Auction houses, however, are more cautious. “It is true that an NFT is inscribed on a blockchain and so the provenance history is forever publicly accessible. But to date auction houses cannot offer NFTs all around the world, as there are no general guidelines in place, which would include the question of copyright,” says Klein. Christie’s pioneered NFTs in the global auction market and is leading this category with $93.2 million in sales this year.

Meanwhile, the lists will continue. And whether we take them as definitive voices celebrating wealth creation or not, as Junaid points out “most newcomers to the art world almost always refer to a power-list”. It’s up to us how best we utilise them and what conversations we push forward.

“My father Krishen Khanna [number 2 on the list] was happy to hear he was featured. His words to me were: ‘Technically I am number one because Anish Kapoor is not living in India!’ I would say that such lists help us get an aggregate notion of the art market,” says Karan Khanna, the artist’s son.

“I think technology will be very useful to make the implementation of the resale rights law feasible. In countries that do currently have this, oftentimes the process of locating the artist or rightful heirs can be a tedious process. The right technology should make it an easier process,” says Parul Vadehra, director, Vadehra Art Gallery.
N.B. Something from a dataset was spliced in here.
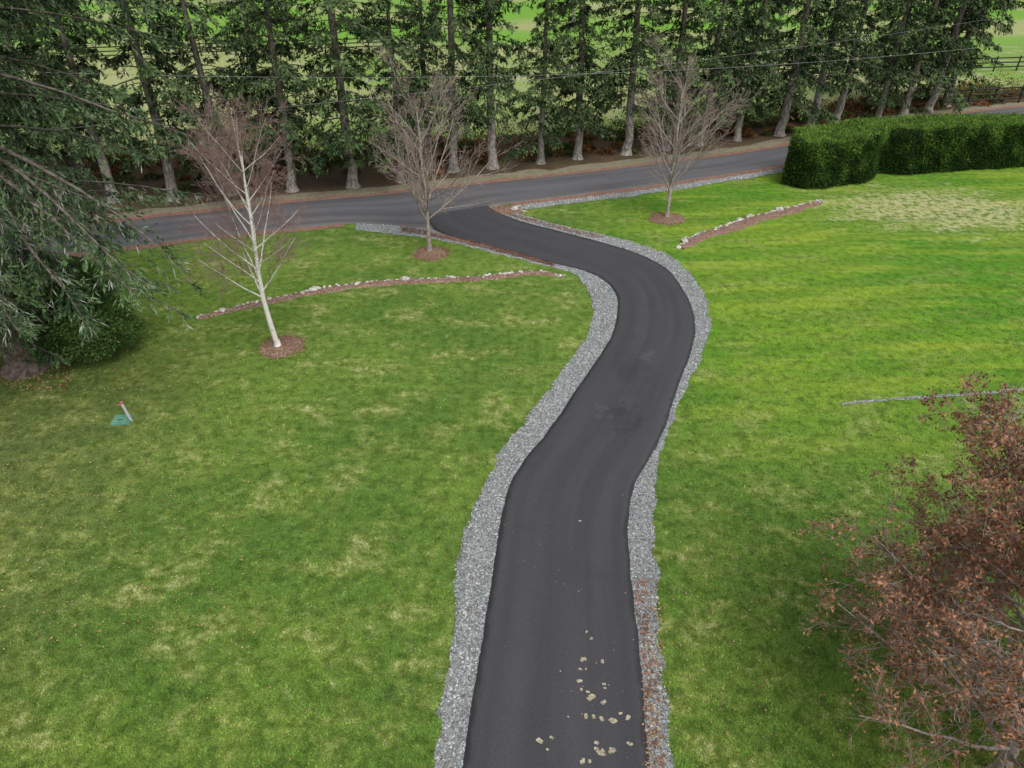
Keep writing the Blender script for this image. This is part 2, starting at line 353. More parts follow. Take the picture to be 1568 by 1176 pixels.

Damien Hirst’s ‘The Currency’ series

Damien Hirst’s ‘The Currency’ series
 

Experiments with tech

Rajagopalan is sceptical of NFTs working for physical art. “The only thing they do is allow for blockchain-based provenance. But it is flawed because the whole point of an NFT is that you can replicate them. Artists can issue multiple NFTs for the same artwork; the system won’t stop that. So the usage is not going to be in the art world, but as fractional in a purely immersive digital world,” he says. That said, several artists are playing with the concept of NFTs already. Last month, British contemporary artist Damien Hirst kickstarted an experiment that makes collectors participate in a work of art. He dropped 10,000 signed, dated, and titled artworks, each priced at $2,000. Collectors received a digital artwork of the original, attached to an NFT. Now, after two months, they can either choose to redeem the NFT for the physical work (at which time, the digital work and the NFT will be destroyed), or hold on to it. As the final step, a year on, Hirst will exhibit any unclaimed work and then destroy them. The whole experiment looks at holding, buying and trading of artworks.